Oh by the way, it seems Hillary let him off with a warning...err... maybe she just let him off without a warning aside from the obvious*.


All I can say is sexual harassment is discretionary and entirely in the eyes (and hands) of two people.

What's a policy going to ever do?

*It's Donald Trump's fault.
 

Sunstone

De Diablo Del Fora
Premium Member
I dealt with this sort of stuff when I employed people in my company, and before that, when I managed and supervised people for other people's companies. I will give the OP a think, see if I can recall now any details of the policies I've administered that might be worth mentioning. But one thing I can tell you up front, you can make policies super-strict for legal reasons, but there is a difference between what's good in court, and what can actually be fairly and justly practiced in the workplace.

And "never ask anyone on a date" would be an absolute nightmare to enforce. Your lawyers might need it on paper, but you would be a fool or a sadist to try to implement it letter-for-letter.

Of course, repeatedly asking someone for a date when they have made it clear they are bothered by your asking -- that's whole 'nother thing.

By the way, what difference do the orientations of the people involved honestly make? If a man asks a woman, a woman asks a man, a man asks a man, or a woman asks a woman -- I see no rational grounds to distinguish between those cases when it comes to applying the rules.
 

sun rise

The world is on fire
Premium Member
Okay, now let's make it worse -- take the previous two scenarios, and replace the boss or superior with a person of the same gender as you

Gay sexual harassment is no different than heterosexual harassment.

What if someone of the opposite (or worse, same) gender hovers a little too close at the photocopier, and asks breathily if you need a little help?

The answer comes from "little too close" and "breahily" - that's over the line on the face of it.

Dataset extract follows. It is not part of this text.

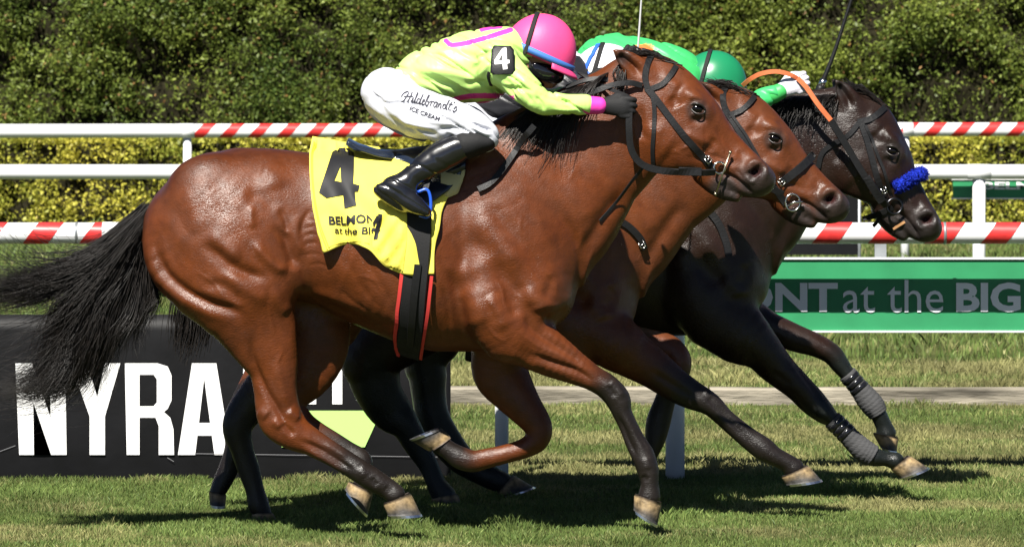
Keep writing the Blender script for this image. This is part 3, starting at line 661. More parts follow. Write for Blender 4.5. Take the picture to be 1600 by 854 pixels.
class Horse: pass
def make_horse(label, y0, bshift, eshift, hrot, hscale, legs, hair, base, points, h=.0065, strokes_extra=(), shine=M_coat, ear_open=True):
    H = Horse(); H.y0 = y0; root = empty('racehorse', (B(560, 0)[0]+bshift[0], y0, 0)); H.root = root
    props(root, label, 'horse', 'racehorses galloping abreast')
    bx, bz = bshift; ex, ez = B(1088, 170)
    cr, sr = math.cos(hrot), math.sin(hrot)
    def headT(x, z):
        dx, dz = (x-ex)*hscale, (z-ez)*hscale
        return ex+eshift[0]+dx*cr-dz*sr, ez+eshift[1]+dx*sr+dz*cr
    def toPx(x, z, y=None):
        k = FPX/((y0 if y is None else y)-CAMY); return 800+x*k, PY0+(CAMH-z)*k
    def hp(px, py):                                  # head point of the first horse -> picture point on this one
        return toPx(*headT(*B(px, py)))
    def bp(px, py):
        x, z = B(px, py); return toPx(x+bx, z+bz)
    H.hp, H.bp = hp, bp
    xs = [B(222, 0)[0]+bx-.06, headT(*B(1205, 270))[0]+.05]
    allst = []
    for L in legs:
        for s in L['st']:
            if s[0] == 'a': allst += [XZ(s[1], s[2], y0), XZ(s[3], s[4], y0)]
    xs[0] = min([xs[0]]+[p[0]-.05 for p in allst]); xs[1] = max([xs[1]]+[p[0]+.05 for p in allst])
    fld = Field((xs[0], y0-.37, max(.0, min(p[1] for p in allst)-.06)), (xs[1], y0+.37, max(B(0, 84)[1]+bz, headT(*B(985, 84))[1], headT(*B(1020, 88))[1])+.05), h)
    T = []
    for x, t, b, w in TORSO:
        X, Zt = B(x, t); T.append((X+bx, Zt+bz, B(x, b)[1]+bz, w/S0))
    fld.loftx(T, k=.03, y0=y0)
    st = []
    for i, (x1, y1, x2, y2, w) in enumerate(NECK):
        t = smooth01(i/(len(NECK)-1.0)); a, b = np.array(B(x1, y1)), np.array(B(x2, y2))
        a = (a+(bx, bz))*(1-t)+np.array(headT(*a))*t; b = (b+(bx, bz))*(1-t)+np.array(headT(*b))*t
        c = (a+b)/2; st.append((c[0], c[1], np.linalg.norm(a-b)/2, y0, w/S0))
    fld.chain(st, k=.07, sub=4)
    H.crest = [toPx(s[0]+(0), s[1]) for s in st]; H.neck = st
    st = []
    for x1, y1, x2, y2, w in HEAD:
        a, b = np.array(headT(*B(x1, y1))), np.array(headT(*B(x2, y2))); c = (a+b)/2
        st.append((c[0], c[1], np.linalg.norm(a-b)/2, y0, w/S0))
    fld.chain(st, k=.03, sub=3, flat=2.35)
    fld.chain([(*headT(*B(x, y)), r/S0*hscale, y0, w/S0) for x, y, r, w in LIP], k=.012, sub=3)
    for s in (-1, 1):
        fld.chain([(*headT(*B(x, y)), r/S0, y0+s*(.062+.012*i), w/S0) for i, (x, y, r, w) in enumerate(EAR)], k=.02, sub=3)
        fld.chain([(*headT(*B(1080, 160)), 15/S0, y0+s*.078, 10/S0), (*headT(*B(1096, 172)), 13/S0, y0+s*.074, 10/S0)], k=.03)      # brow and eye socket
        fld.chain([(*headT(*B(1022, 190)), 34/S0, y0+s*.062, 11/S0), (*headT(*B(1042, 222)), 30/S0, y0+s*.06, 11/S0)], k=.05)       # cheek
        fld.chain([(*headT(*B(1178, 266)), 14/S0, y0+s*.045, 9/S0), (*headT(*B(1188, 276)), 13/S0, y0+s*.042, 9/S0)], k=.025)       # nostril
        sh = lambda x, y, r, yc, w: (B(x, y)[0]+bx, B(x, y)[1]+bz, r/S0, y0+s*yc, w/S0)
        fld.chain([sh(748, 270, 42, .10, 42), sh(780, 350, 58, .135, 44), (sh(820, 430, 56, .14, 44)), sh(838, 470, 38, .135, 40)], k=.06)   # shoulder blade
        fld.chain([sh(752, 420, 42, .165, 40), sh(770, 480, 46, .175, 40), sh(790, 525, 36, .165, 34)], k=.04)                      # triceps
        fld.chain([sh(830, 440, 40, .06, 40), sh(862, 470, 30, .06, 34)], k=.06)                                               # breast
        fld.chain([sh(330, 310, 70, .12, 52), sh(368, 365, 88, .150, 52), sh(384, 418, 80, .155, 50)], k=.045)                      # hip and thigh
        fld.chain([sh(262, 350, 34, .075, 34), sh(272, 410, 40, .10, 40), sh(310, 448, 42, .12, 40)], k=.05)                      # buttock
    low = []
    for L in legs:
        st = []; line = []
        for s in L['st']:
            w, yc = s[5], s[6]; y = y0+yc
            if s[0] == 'b':
                a, b = np.array(B(s[1], s[2]))+(bx, bz), np.array(B(s[3], s[4]))+(bx, bz); w = w/S0
            else:
                a, b = np.array(XZ(s[1], s[2], y)), np.array(XZ(s[3], s[4], y)); w = w*(y-CAMY)/FPX
            c = (a+b)/2; st.append((c[0], c[1], np.linalg.norm(a-b)/2, y, w)); line.append((c[0], y, c[1]))
        fld.chain(st, k=L.get('k', .04), sub=4)
        low.append((np.array(line), L.get('black', 4), L.get('fade', 2)))
    V, Q = fld.surface(); V = relax(V, Q, 2)
    N = normals(V, Q)
    pp = proj(V); near = np.clip(-N[:, 1]*1.6, 0, 1)*(V[:, 1] < y0+.05)
    dneg, dpos = np.zeros(len(V)), np.zeros(len(V))
    def apply(line, w, d, sel=None):
        line = catmull(line, max(4, len(line)*4)); a, b = line.min(0)-3*w, line.max(0)+3*w
        m = np.where((pp[:, 0] > a[0]) & (pp[:, 0] < b[0]) & (pp[:, 1] > a[1]) & (pp[:, 1] < b[1]) & (near > 0))[0]
        if len(m):
            dd, tt = pdist_t(pp[m], line); tp = smooth01(tt/.3+.02)*smooth01((1-tt)/.3+.02)
            val = abs(d)*np.exp(-(dd/w)**2)*near[m]*tp; T_ = dpos if d > 0 else dneg; T_[m] = np.maximum(T_[m], val)
    for ln, w, d in BODY_STROKES:
        if bshift == (0, 0): apply(np.array(ln, float), w, d)
        elif max(p[1] for p in ln) < 500: apply(np.array([bp(*p) for p in ln]), w, d)
    for ln, w, d in HEAD_STROKES: apply(np.array([hp(*p) for p in ln]), w*hscale, d)
    for ln, w, d in strokes_extra: apply(np.array(ln, float), w, d)
    disp = dpos-dneg
    # skin: a slow undulation, veins and small folds
    und = (vnoise(V*8, 3)-.5)*.004+(vnoise(V*27, 5)-.5)*.0010
    vein = 0
    fold = (vnoise(np.stack([pp[:, 0]*.11+pp[:, 1]*.05, pp[:, 1]*.012], 1), 11)-.5)*.002*((pp[:, 0] > 460) & (pp[:, 0] < 640) & (pp[:, 1] > 330))*near
    belly = (V[:, 2] > .55)
    V = V+N*(disp+(und*belly)+(vein+fold)*near*belly)[:, None]
    # colour of the coat: bay body, black points, begun higher on the middle horse to paint in shade
    c = np.tile(np.array(base), (len(V), 1)); blk = np.zeros(len(V))
    for line, i0, fd in low:
        seg = line[i0:]
        d = np.full(len(V), 9.); tt = np.zeros(len(V))
        for j in range(len(seg)-1):
            a, b = seg[j], seg[j+1]; v = b-a; t = np.clip(((V-a)@v)/(v@v), 0, 1); dd = np.linalg.norm(V-a-t[:, None]*v, axis=1)
            m = dd < d; d[m] = dd[m]; tt[m] = (j+t)[m]
        blk = np.maximum(blk, (d < .085)*smooth01(tt/fd+.25*(vnoise(V*18, 4)-.5)))
    mz = np.array([*headT(*B(1186, 292))]); dm = np.hypot(V[:, 0]-mz[0], V[:, 2]-mz[1]); ml = np.array(headT(*B(1130, 300))); dl = np.hypot(V[:, 0]-ml[0], V[:, 2]-ml[1])
    muz = np.maximum(smooth01((.15-dm)/.10), smooth01((.10-dl)/.06))*.93
    eyep = np.array(headT(*B(1089, 172))); de = np.hypot(V[:, 0]-eyep[0], V[:, 2]-eyep[1]); muz = np.maximum(muz, smooth01((.06-de)/.03)*.7)
    muz = np.maximum(muz, smooth01((.05-np.hypot(V[:, 0]-headT(*B(972, 90))[0], V[:, 2]-headT(*B(972, 90))[1]))/.04)*.8)
    var = (vnoise(V*6, 21)-.5)[:, None]*np.array([.22, .24, .24]); c = c*(1+var)
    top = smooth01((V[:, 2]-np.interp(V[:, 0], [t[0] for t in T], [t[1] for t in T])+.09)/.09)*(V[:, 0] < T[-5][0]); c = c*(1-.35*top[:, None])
    c = c*(1-blk[:, None])+np.array(points)*blk[:, None]; c = c*(1-muz[:, None])+np.array([.026, .021, .02])*muz[:, None]
    nos = np.array(headT(*B(1181, 269))); dn = np.hypot((V[:, 0]-nos[0]), (V[:, 2]-nos[1])); pk = smooth01((.028-dn)/.012)[:, None]*.9; c = c*(1-pk)+np.array([.030, .009, .009])*pk
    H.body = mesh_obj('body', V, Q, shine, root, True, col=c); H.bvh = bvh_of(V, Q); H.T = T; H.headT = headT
    # eyes, hooves
    for s in (-1, 1):
        p = hp(1089, 170); q, nn, ok = cast(H.bvh, p[0], p[1], y0-.09); yy = q[1] if s < 0 else 2*y0-q[1]
        V2, F2 = [], []; n, m = 16, 10
        for i in range(m+1):
            for j in range(n):
                a, b = math.pi*i/m, 2*math.pi*j/n
                V2.append((q[0]+.024*math.sin(a)*math.cos(b)+.005*math.sin(a)*math.sin(b), yy-s*.010+.017*math.cos(a), q[2]+.018*math.sin(a)*math.sin(b)-.006*math.sin(a)*math.cos(b)))
        F2 = [(i*n+j, i*n+(j+1) % n, (i+1)*n+(j+1) % n, (i+1)*n+j) for i in range(m) for j in range(n)]
        mesh_obj('eye', V2, F2, M_eye, root)
        # eyelids
        for sgn, rr in ((-1, .004), (1, .003)):
            L = MB(); pts = []
            for k in range(11):
                a = math.pi*(k/10); dx = -.027*math.cos(a); dz = -sgn*.0195*math.sin(a)
                pts.append((q[0]+dx+.004, yy+s*(.010-.014*abs(math.cos(a))**2), q[2]+dz-.24*dx))
            L.tube(pts, rr, 8); L.build('eyelid', M_lid, root, True)
    for i, L in enumerate(legs):
        hf = L['hoof']; hoof_mesh('hoof', hf[0], hf[1], hf[2], hf[3], y0+L['st'][-1][6], L.get('hw', .058), root, L.get('tone', 0))
    return H
M_lid = mat('eyelid skin', (.02, .015, .013), .4)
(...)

What if they drop a hand on your hand, while doing so?

Even worse.

When I worked at a major corporation, we had yearly refresher courses on sexual harassment. I don't remember the details but my sense was: some actions are not OK no matter what (boss/subordinate). Among co-workers, be super sensitive to the other person, take it slow and watch for subtle responses.

And part of the situation for us alta kakers was to know that mores had changed and what was OK when we were 20 was totally not ok today. For example, one of my cousins married his secretary and they stayed married for well over 20 years. Office romances are not ok today.
 

Brickjectivity

wind and rain touch not this brain
Staff member
Premium Member
Okay, let's look at some scenarios and see what we think qualifies as sexual harrassment or sexual assault:
  • Say you are a woman, working in an office, and a person in authority, your boss, or your boss's boss, over lunch suggests that you are very attractive and it would be nice if we could arrange something after work...
  • Now do the same thing, except say you are a man
  • Okay, now let's make it worse -- take the previous two scenarios, and replace the boss or superior with a person of the same gender as you
Okay, those were the easy ones...now let's try something hard:
  • What if someone of the opposite (or worse, same) gender hovers a little too close at the photocopier, and asks breathily if you need a little help?
  • What if they drop a hand on your hand, while doing so?
I won't continue to the more obvious examples, but I'll ask this question: at what point -- and how -- do you make it clear that this is making you uncomfortable (if, in fact, it is...otherwise, we're on a new topic)? And what do you expect should happen next? Is stopping the offending activity enough, or is an apology required?

And which of those activities, when the offender becomes famous or important, will you consider revealing to the press?
The primary consideration is that if they have control of you then its not Ok. The boss shouldn't flirt at people working under them. Flirting 'Up' to someone over you is probably ethically ok, but I wouldn't allow it if I were the boss.

I don't think that I can come up with simple rules for a peer reviewed professional environment. Some places peer review is very important, and in that case it depends on the people involved. What if they don't have any other social interaction? It seems more complicated.
 

McBell

Resident Sourpuss
The primary consideration is that if they have control of you then its not Ok. The boss shouldn't flirt at people working under them. Flirting 'Up' to someone over you is probably ethically ok, but I wouldn't allow it if I were the boss.

I don't think that I can come up with simple rules for a peer reviewed professional environment. Some places peer review is very important, and in that case it depends on the people involved. What if they don't have any other social interaction? It seems more complicated.
Seems to me it is really rather simple...
None of that nonsense int he work place.
Period.

Matters not if it is a married couple...
The work place is not the place for it.
 

questfortruth

Well-Known Member
Okay, let's look at some scenarios and see what we think qualifies as sexual harrassment or sexual assault:
  • Say you are a woman, working in an office, and a person in authority, your boss, or your boss's boss, over lunch suggests that you are very attractive and it would be nice if we could arrange something after work...
  • Now do the same thing, except say you are a man
  • Okay, now let's make it worse -- take the previous two scenarios, and replace the boss or superior with a person of the same gender as you
Okay, those were the easy ones...now let's try something hard:
  • What if someone of the opposite (or worse, same) gender hovers a little too close at the photocopier, and asks breathily if you need a little help?
  • What if they drop a hand on your hand, while doing so?
I won't continue to the more obvious examples, but I'll ask this question: at what point -- and how -- do you make it clear that this is making you uncomfortable (if, in fact, it is...otherwise, we're on a new topic)? And what do you expect should happen next? Is stopping the offending activity enough, or is an apology required?

And which of those activities, when the offender becomes famous or important, will you consider revealing to the press?
Forget about dating and you will be fine monk.